La doppia esposizione

La favolosa meccanica della Rolleiflex consentiva di far avanzare il rollfilm attraverso la manovella, che si bloccava appena la pellicola era ben posizionata e l’otturatore caricato. Senza questo movimento della manovella, il pulsante di scatto non azionava l’otturatore. Ciò evitava il rischio di scattare foto senza aver fatto prima avanzare la pellicola.

Ma la macchina era destinata anche ai grandi creativi del tempo, che, in alcune occasioni avrebbero voluto effettuare doppie o triple esposizioni sullo stesso fotogramma.

Per non far avanzare la pellicola, ma comunque caricare l’otturatore, è sufficiente spostare la ghiera vicino alla manovella nella direzione indicata dalla freccia incisa e far ruotare la manovella, che in questo caso caricherà l’otturatore senza far avanzare la pellicola. Permettendo così due o più esposizioni sullo stesso fotogramma.

Avete capito di cosa si tratta?

Una fotocamera straordinaria! Forma e funzioni fuori dall’ordinario, tanto da essere diventata, come dicevamo all’inizio, la macchina fotografica per eccellenza.

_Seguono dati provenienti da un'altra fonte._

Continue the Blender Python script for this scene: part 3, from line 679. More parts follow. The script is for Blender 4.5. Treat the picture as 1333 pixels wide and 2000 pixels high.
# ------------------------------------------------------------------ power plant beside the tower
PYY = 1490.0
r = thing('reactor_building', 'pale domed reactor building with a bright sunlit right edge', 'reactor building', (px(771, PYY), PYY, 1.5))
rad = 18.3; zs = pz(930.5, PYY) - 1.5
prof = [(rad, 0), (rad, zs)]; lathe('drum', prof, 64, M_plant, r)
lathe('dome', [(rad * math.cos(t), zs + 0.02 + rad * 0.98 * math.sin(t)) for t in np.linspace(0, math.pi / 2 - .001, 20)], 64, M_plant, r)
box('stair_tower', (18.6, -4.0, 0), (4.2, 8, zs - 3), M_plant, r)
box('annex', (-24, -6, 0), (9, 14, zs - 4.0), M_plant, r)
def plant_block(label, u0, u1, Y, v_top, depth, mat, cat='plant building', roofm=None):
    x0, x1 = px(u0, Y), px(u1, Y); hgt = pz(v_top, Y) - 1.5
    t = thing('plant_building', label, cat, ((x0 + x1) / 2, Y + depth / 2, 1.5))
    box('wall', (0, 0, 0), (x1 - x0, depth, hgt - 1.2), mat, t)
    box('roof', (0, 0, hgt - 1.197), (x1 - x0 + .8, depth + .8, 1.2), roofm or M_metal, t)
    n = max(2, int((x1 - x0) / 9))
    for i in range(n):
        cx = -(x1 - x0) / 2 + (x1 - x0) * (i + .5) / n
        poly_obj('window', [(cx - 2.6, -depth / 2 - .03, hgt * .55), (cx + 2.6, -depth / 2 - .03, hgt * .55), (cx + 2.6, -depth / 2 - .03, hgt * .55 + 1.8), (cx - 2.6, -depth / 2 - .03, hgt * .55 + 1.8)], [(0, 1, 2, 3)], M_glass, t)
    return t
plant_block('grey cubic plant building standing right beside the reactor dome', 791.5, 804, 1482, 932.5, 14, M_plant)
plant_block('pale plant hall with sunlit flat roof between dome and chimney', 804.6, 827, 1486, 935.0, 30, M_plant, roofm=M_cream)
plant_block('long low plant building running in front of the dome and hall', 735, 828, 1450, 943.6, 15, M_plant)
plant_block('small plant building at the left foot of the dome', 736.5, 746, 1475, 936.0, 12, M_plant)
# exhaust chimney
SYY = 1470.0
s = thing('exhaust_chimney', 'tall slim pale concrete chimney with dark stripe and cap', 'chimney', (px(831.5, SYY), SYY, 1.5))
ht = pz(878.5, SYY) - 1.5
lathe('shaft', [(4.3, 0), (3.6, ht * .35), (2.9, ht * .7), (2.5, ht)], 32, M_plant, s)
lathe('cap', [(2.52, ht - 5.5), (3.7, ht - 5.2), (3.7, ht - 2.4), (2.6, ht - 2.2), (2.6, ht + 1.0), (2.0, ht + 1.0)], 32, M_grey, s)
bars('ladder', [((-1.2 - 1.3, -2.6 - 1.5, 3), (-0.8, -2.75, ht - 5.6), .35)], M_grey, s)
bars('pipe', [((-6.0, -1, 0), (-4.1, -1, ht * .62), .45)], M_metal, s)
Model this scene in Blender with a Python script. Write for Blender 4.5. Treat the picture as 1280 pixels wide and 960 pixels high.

Utilizzata dai fotoreporter, dai fotografi da studio (era la concorrente della Hasselblad), dagli artisti, dai geni della Street Photography, dagli appassionati evoluti.

Insomma una macchina senza precedenti, carica di innovazioni e di soluzioni geniali.

Oggi la fotografia è cambiata, il digitale offre soluzioni che vanno ben oltre le aspettative di un fotografo degli anni ’70 del secolo scorso ma, comunque, dobbiamo ringraziare i due soci, pionieri di una fotografia più semplice, più performante, come diremmo oggi. Un carico di innovazioni e genialità che ha fatto, sicuramente la storia. Della fotografia e della società.

Il Filmato

In questo filmato, pubblicato sul canale YouTube di Fotoritorno, vediamo in immagini molti dei dettagli descritti nell’articolo.


Un articolo, questo, che mi ha coinvolto, sia emotivamente che tecnicamente.